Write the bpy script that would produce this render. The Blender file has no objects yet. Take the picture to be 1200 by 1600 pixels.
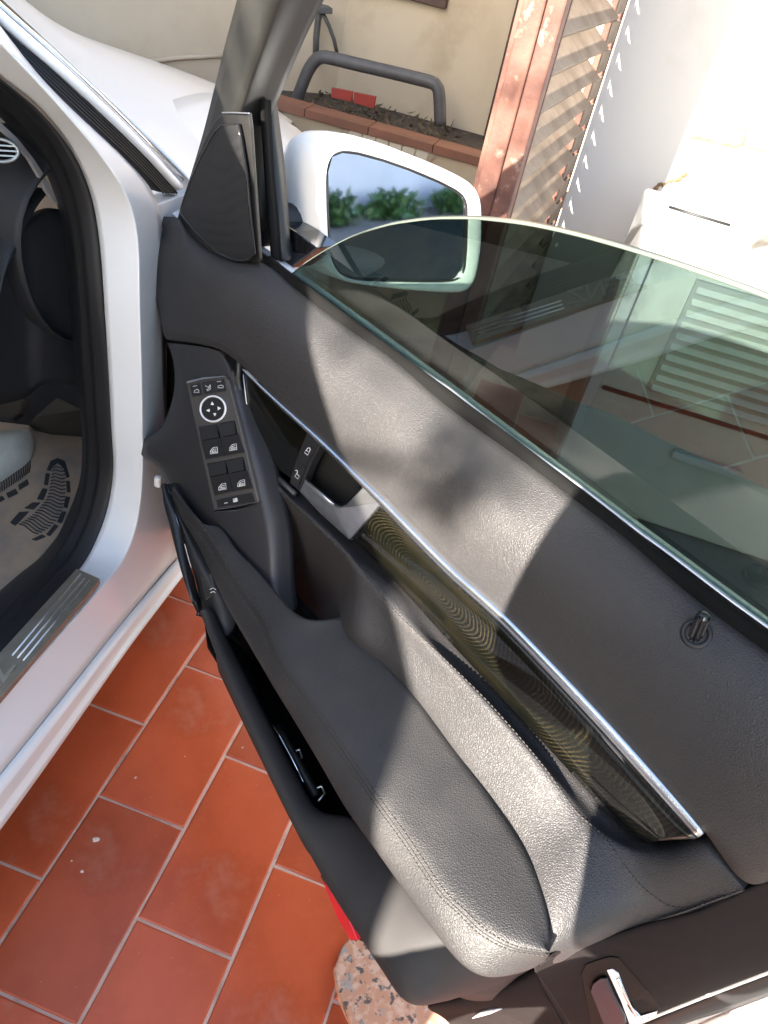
import bpy, bmesh, math, random
from mathutils import Vector, Matrix
random.seed(7)
sc = bpy.context.scene
COL = sc.collection
V = Vector
# ------------------------------------------------------------------ camera
CAMH = 1.38
RIGHT = V((0.97279, 0.14656, 0.17944)); DOWN = V((0.23169, -0.61537, -0.75342)); FWD = V((0.0, 0.77449, -0.63259))
RIGHT.normalize(); DOWN = (DOWN - RIGHT * DOWN.dot(RIGHT)).normalized(); FWD = RIGHT.cross(DOWN)
C0 = V((0, 0, CAMH))
cd = bpy.data.cameras.new('camera'); cam = bpy.data.objects.new('camera', cd); COL.objects.link(cam)
cd.sensor_fit = 'HORIZONTAL'; cd.sensor_width = 36; cd.lens = 36; cd.clip_start = .02; cd.clip_end = 200
cam.matrix_world = Matrix(((RIGHT.x, -DOWN.x, -FWD.x, 0), (RIGHT.y, -DOWN.y, -FWD.y, 0), (RIGHT.z, -DOWN.z, -FWD.z, CAMH), (0, 0, 0, 1)))
sc.camera = cam
# ------------------------------------------------------------------ light
SUN = V((-.29, -.58, .25)).normalized()          # direction to the sun
w = bpy.data.worlds.new('World'); sc.world = w; w.use_nodes = True
nt = w.node_tree; bg = nt.nodes['Background']
sky = nt.nodes.new('ShaderNodeTexSky'); sky.sky_type = 'NISHITA'; sky.sun_disc = False
sky.sun_elevation = math.asin(SUN.z); sky.sun_rotation = math.atan2(SUN.x, SUN.y)
sky.air_density = 1.0; sky.dust_density = 1.5; sky.ozone_density = 1.0
nt.links.new(sky.outputs[0], bg.inputs[0]); bg.inputs[1].default_value = .105
sl = bpy.data.lights.new('sun', 'SUN'); sl.energy = 5.0; sl.angle = math.radians(.55); sl.color = (1, .91, .80)
so = bpy.data.objects.new('sun', sl); COL.objects.link(so)
so.rotation_euler = SUN.to_track_quat('Z', 'Y').to_euler(); so.location = SUN * 20
sc.view_settings.view_transform = 'Standard'; sc.view_settings.look = 'None'
sc.view_settings.exposure = 2.9; sc.view_settings.gamma = 1
# ------------------------------------------------------------------ geometry of the place
def ray(u, v): return RIGHT * ((u - 600) / 1200) + DOWN * ((v - 800) / 1200) + FWD
def hit(u, v, p0, n):
    d = ray(u, v); return C0 + d * ((p0 - C0).dot(n) / d.dot(n))
def Zp(u, v, z): return hit(u, v, V((0, 0, z)), V((0, 0, 1)))
AZD = math.radians(132)                           # the open door's direction
DU = V((math.sin(AZD), math.cos(AZD), 0)); DN = V((math.cos(AZD), -math.sin(AZD), 0)); UP = V((0, 0, 1))
P0 = Zp(425, 408, .94); P0.z = 0
def Dp(u, v, w_): return hit(u, v, P0 + DN * w_, DN)          # depth w_ in from the door's glass line
def W(x, w_, z): return P0 + DU * x + DN * w_ + UP * z
def DXp(u, v, x): return hit(u, v, P0 + DU * x, DU)
AZC = math.radians(6.58)                          # the car's heading
CF = V((math.sin(AZC), math.cos(AZC), 0)); CR = V((math.cos(AZC), -math.sin(AZC), 0))
def Sp(u, v, s): return hit(u, v, CR * s, CR)
def Fp(u, v, f): return hit(u, v, CF * f, CF)
def K(f, s, z): return CF * f + CR * s + UP * z
TL = V((-.145, -.989, 0)).normalized(); TT = V((-TL.y, TL.x, 0)); TT = V((.989, -.145, 0)).normalized()
TK = V((.145, .989, 0)).normalized()
def Kp(u, v, k): return hit(u, v, TK * k, TK)     # cross walls at depth k
def T(a, k, z): return TT * a + TK * k + UP * z
# ------------------------------------------------------------------ materials
MATS = {}
def mat(name, col, rough=.5, metal=0., spec=.5, coat=0., bump=None, var=None, mix=None, objrand=0.):
    """bump=(kind, scale, strength, distance); var=(scale, amount); mix=(col2, scale, lo, hi, detail)"""
    if name in MATS: return MATS[name]
    m = bpy.data.materials.new(name); m.use_nodes = True; n = m.node_tree.nodes; l = m.node_tree.links
    b = n['Principled BSDF']; b.inputs['Roughness'].default_value = rough; b.inputs['Metallic'].default_value = metal
    b.inputs['Specular IOR Level'].default_value = spec; b.inputs['Coat Weight'].default_value = coat; b.inputs['Coat Roughness'].default_value = .04
    tc = n.new('ShaderNodeTexCoord'); src = None
    rgb = n.new('ShaderNodeRGB'); rgb.outputs[0].default_value = (*col, 1); src = rgb.outputs[0]
    if mix:
        for (c2, s, lo, hi, det) in (mix if isinstance(mix, list) else [mix]):
            nz = n.new('ShaderNodeTexNoise'); nz.inputs['Scale'].default_value = s; nz.inputs['Detail'].default_value = det; nz.inputs['Roughness'].default_value = .62
            l.new(tc.outputs['Object'], nz.inputs['Vector'])
            mr = n.new('ShaderNodeMapRange'); mr.inputs[1].default_value = lo; mr.inputs[2].default_value = hi
            l.new(nz.outputs[0], mr.inputs[0])
            mx = n.new('ShaderNodeMix'); mx.data_type = 'RGBA'; l.new(mr.outputs[0], mx.inputs[0]); l.new(src, mx.inputs[6]); mx.inputs[7].default_value = (*c2, 1); src = mx.outputs[2]
    if var:
        nz = n.new('ShaderNodeTexNoise'); nz.inputs['Scale'].default_value = var[0]; nz.inputs['Detail'].default_value = 6; l.new(tc.outputs['Object'], nz.inputs['Vector'])
        mr = n.new('ShaderNodeMapRange'); mr.inputs[1].default_value = .3; mr.inputs[2].default_value = .7; mr.inputs[3].default_value = 1 - var[1]; mr.inputs[4].default_value = 1 + var[1]; l.new(nz.outputs[0], mr.inputs[0])
        hs = n.new('ShaderNodeHueSaturation'); l.new(mr.outputs[0], hs.inputs['Value']); l.new(src, hs.inputs['Color']); src = hs.outputs[0]
    if objrand:
        oi = n.new('ShaderNodeObjectInfo'); mr = n.new('ShaderNodeMapRange'); mr.inputs[3].default_value = 1 - objrand; mr.inputs[4].default_value = 1 + objrand; l.new(oi.outputs['Random'], mr.inputs[0])
        hs = n.new('ShaderNodeHueSaturation'); l.new(mr.outputs[0], hs.inputs['Value']); l.new(src, hs.inputs['Color']); src = hs.outputs[0]
    l.new(src, b.inputs['Base Color'])
    if bump:
        kind, s, st, dist = bump
        if kind == 'leather':
            geo = tc.outputs['Object']
            wn = n.new('ShaderNodeTexNoise'); wn.inputs['Scale'].default_value = s * .5; wn.inputs['Detail'].default_value = 2; l.new(geo, wn.inputs['Vector'])
            ad = n.new('ShaderNodeMix'); ad.data_type = 'VECTOR'; ad.inputs[0].default_value = .0035
            l.new(geo, ad.inputs[4]); l.new(wn.outputs['Color'], ad.inputs[5])
            vo = n.new('ShaderNodeTexVoronoi'); vo.feature = 'DISTANCE_TO_EDGE'; vo.inputs['Scale'].default_value = s; l.new(ad.outputs[1], vo.inputs['Vector'])
            mr = n.new('ShaderNodeMapRange'); mr.interpolation_type = 'SMOOTHSTEP'; mr.inputs[2].default_value = .32; l.new(vo.outputs['Distance'], mr.inputs[0]); h = mr.outputs[0]
        elif kind == 'mesh':
            vo = n.new('ShaderNodeTexVoronoi'); vo.feature = 'F1'; vo.inputs['Scale'].default_value = s; vo.inputs['Randomness'].default_value = .0; l.new(tc.outputs['Object'], vo.inputs['Vector']); h = vo.outputs['Distance']
        else:
            nz = n.new('ShaderNodeTexNoise'); nz.inputs['Scale'].default_value = s; nz.inputs['Detail'].default_value = 5; l.new(tc.outputs['Object'], nz.inputs['Vector']); h = nz.outputs[0]
        bp = n.new('ShaderNodeBump'); bp.inputs['Strength'].default_value = st; bp.inputs['Distance'].default_value = dist; l.new(h, bp.inputs['Height']); l.new(bp.outputs[0], b.inputs['Normal'])
    MATS[name] = m; return m
leather = mat('leather', (.0255, .0245, .0255), .52, bump=('leather', 430, .7, .0004), mix=((.033, .031, .031), 9, .45, .75, 4))
leather_arm = mat('armrest leather', (.021, .020, .0205), .54, bump=('leather', 380, .6, .0004), mix=((.033, .031, .030), 12, .45, .75, 4))
vinyl = mat('smooth vinyl', (.034, .032, .034), .52, bump=('noise', 1500, .25, .0002), mix=((.05, .047, .045), 10, .5, .8, 4))
plastic = mat('black plastic', (.013, .013, .014), .5, bump=('noise', 1800, .3, .0002), var=(14, .12))
plastic_pod = mat('pod plastic', (.026, .026, .029), .48, bump=('noise', 2200, .25, .0002))
plastic_brown = mat('hard trim plastic', (.013, .0105, .0105), .8, spec=.1, bump=('noise', 1600, .35, .0003), mix=((.020, .0165, .016), 30, .5, .8, 6))
gloss_black = mat('gloss black', (.010, .010, .011), .12, coat=.4)
button_black = mat('button black', (.020, .020, .022), .33)
rubber = mat('rubber', (.010, .010, .011), .55, bump=('noise', 300, .2, .0005))
rubber_grey = mat('rubber ribbed', (.040, .037, .036), .5)
cavity = mat('dark cavity', (.005, .005, .005), .9, spec=.1)
chrome = mat('satin chrome', (.80, .81, .83), .36, metal=1., var=(60, .08))
bright = mat('polished metal', (.86, .87, .88), .12, metal=1.)
white_print = mat('white print', (.75, .76, .78), .5)
stitch_mat = mat('stitch thread', (.055, .050, .047), .8, spec=.2)
seam_mat = mat('seam groove', (.008, .008, .008), .8)
paint = mat('white car paint', (.84, .84, .83), .35, spec=.4, coat=.45, var=(6, .02))
dark_trim = mat('pillar trim', (.024, .0235, .021), .42, bump=('noise', 1500, .2, .0002), var=(20, .1))
red_plastic = mat('red reflector', (.75, .01, .03), .2, coat=.5, bump=('mesh', 300, .5, .001))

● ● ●

▶ [Short exercise]:
Give only a number: how many lines of the data hold the string "objects"?

▶ [Exercise result]:
3